And yet, five of the six leading rushers last season were 1st round picks.
The leading rusher and 2nd leading rusher in the league last season were 1st round picks.
The RBs for three of the four teams that played in the conference championships were 1st round picks.
Seven RB's have been SB MVP, six were 1st round draft picks,
Of the seven RB's to make the Pro Bowl in 2024, four are #1 picks, three are #2 picks.
Talent is an issue for RB squads.
Yes, you can find RB in any round. However, the highly productive RBs in the NFL, the ones you see often in the playoffs are generally taken in the 1st and 2nd rounds.
Or maybe the teams that drafted those guys focused heavily on running the ball, which the Cowboys and many other teams have not done in recent years.

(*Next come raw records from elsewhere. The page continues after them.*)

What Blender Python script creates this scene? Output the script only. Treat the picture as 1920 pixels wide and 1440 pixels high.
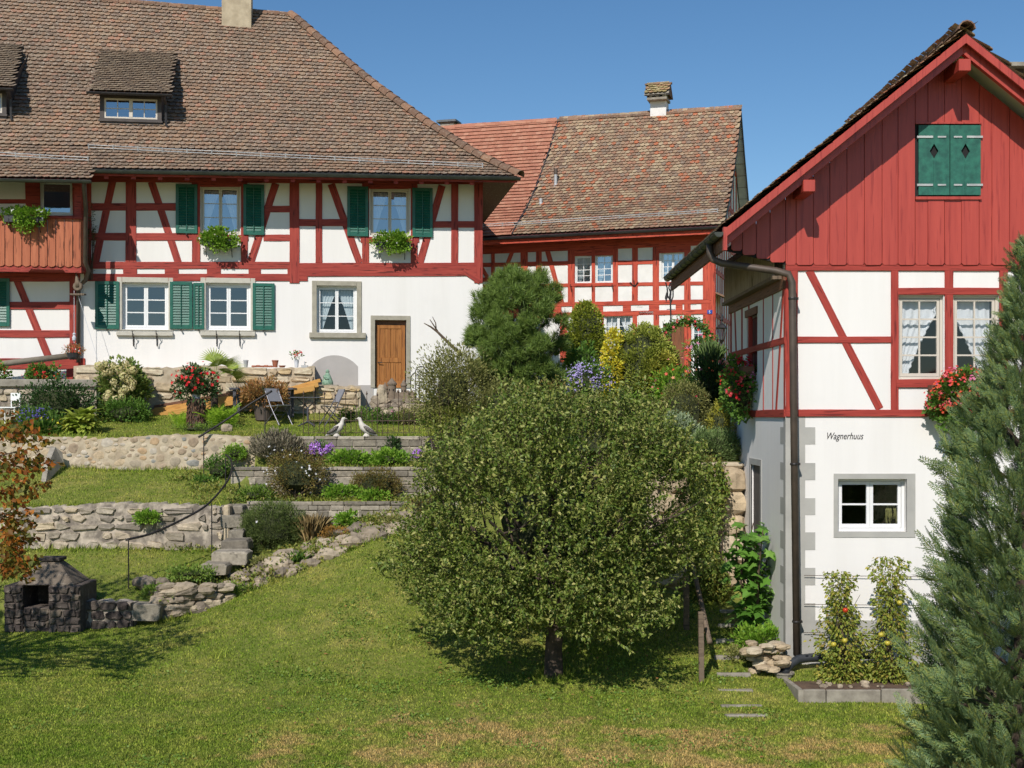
import bpy, math, random
import numpy as np
from mathutils import Matrix, Vector

for _o in list(bpy.data.objects):
    bpy.data.objects.remove(_o)
scene = bpy.context.scene
COL = scene.collection
R = math.radians
rnd = random.Random(7)

# ------------------------------------------------------------------ camera
F = 2400.0      # focal length in photo pixels (1920 wide)
HY = 780.0      # horizon row
CZ = 4.6        # camera height above the low lawn
cam = bpy.data.cameras.new('camera')
cam.sensor_width = 36.0
cam.lens = 36.0 * F / 1920.0
cam.shift_y = (HY - 720.0) / 1920.0
cam.clip_end = 2000
camo = bpy.data.objects.new('camera', cam)
camo.location = (0, 0, CZ)
camo.rotation_euler = (R(90), 0, 0)
COL.objects.link(camo)
scene.camera = camo

# ------------------------------------------------------------------ sky and sun
LIGHT = Vector((0.32, 1.0, -0.86)).normalized()      # the way the sunlight travels
world = bpy.data.worlds.new('World')
scene.world = world
world.use_nodes = True
wn = world.node_tree
bg = wn.nodes['Background']
sky = wn.nodes.new('ShaderNodeTexSky')
sky.sky_type = 'NISHITA'
sky.sun_disc = False
sky.sun_elevation = math.asin(-LIGHT.z)
sky.sun_rotation = math.atan2(-LIGHT.x, -LIGHT.y)
sky.altitude = 500
sky.air_density = 1.0
sky.dust_density = 0.0
sky.ozone_density = 2.2
hs = wn.nodes.new('ShaderNodeHueSaturation'); hs.inputs['Saturation'].default_value = 1.22
wn.links.new(sky.outputs[0], hs.inputs['Color']); wn.links.new(hs.outputs[0], bg.inputs[0])
bg.inputs[1].default_value = 0.1
sun = bpy.data.lights.new('sun', 'SUN')
sun.energy = 4.3
sun.angle = R(0.55)
sun.color = (1.0, 0.945, 0.885)
suno = bpy.data.objects.new('sun', sun)
suno.rotation_euler = LIGHT.to_track_quat('-Z', 'Y').to_euler()
suno.location = (-20, -40, 50)
COL.objects.link(suno)
scene.view_settings.view_transform = 'Standard'
scene.view_settings.look = 'None'
scene.view_settings.exposure = 0.0
scene.view_settings.gamma = 1.0
scene.view_settings.use_curve_mapping = False
scene.cycles.use_light_tree = False
scene.cycles.max_bounces = 5
scene.cycles.diffuse_bounces = 2
scene.cycles.glossy_bounces = 2
scene.cycles.transmission_bounces = 3
scene.cycles.transparent_max_bounces = 10

# ------------------------------------------------------------------ helpers
def P(px, py, Y):
    return Vector(((px - 960) * Y / F, Y, CZ + (HY - py) * Y / F))

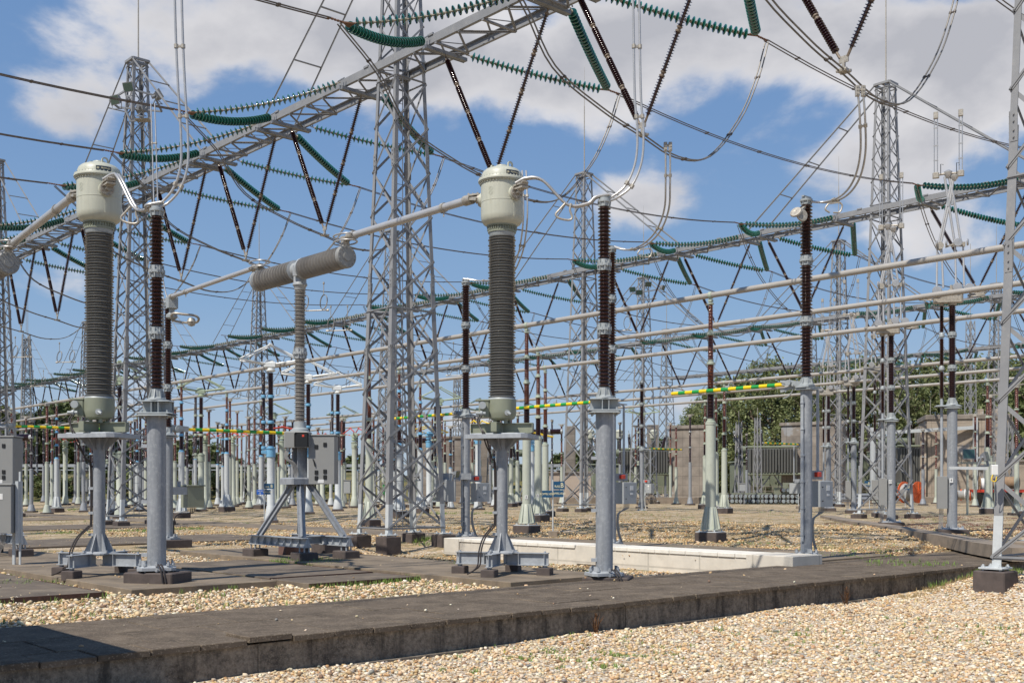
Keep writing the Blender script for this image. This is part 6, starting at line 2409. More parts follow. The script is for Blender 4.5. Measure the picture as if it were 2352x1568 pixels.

Also, there is the breakdown from their normalized running patterns. Meaning, take out all of the sub-2-yard runs and the over-10-yard-runs and see what they give you on most plays.
A running back that runs for 150 yards on 30 carries in a game sounds great, but if that includes two 50+ yard runs, it means on the other 28 carries they gained 50 yards, or 1.8 YPC.
Rating running backs on "yards gained" is no better than rating offenses on total yards gained or defenses on total yards given up. They don't define the best or worst teams.
Roger Staubach won 2 Super Bowls and averaged 204 yards per game and scored 153 touchdowns and threw 109 interceptions. He is a HoF quarterback.
Troy Aikman averaged less than 200 yards per game but won 3 Super Bowls and is a HoF quarterback. He also had 165 career touchdowns and 141 interceptions in his career.
Tony Romo averaged 251 yards per game and scored 248 touchdowns and threw 117 interceptions.
Based on stats alone, Romo was a lot better than Aikman and Staubach, but you would be hard-pressed to find any Cowboys fan who thinks that was true.
Why? Because the stats that matter are not based on yards, touchdowns or even interceptions, but rather if they performed well when it mattered.
More times than not, Staubach and Aikman did.
The same goes for running backs. 70 yard runs are great, but not when the rest of their carries average 2-3 yards per carry the rest of the game.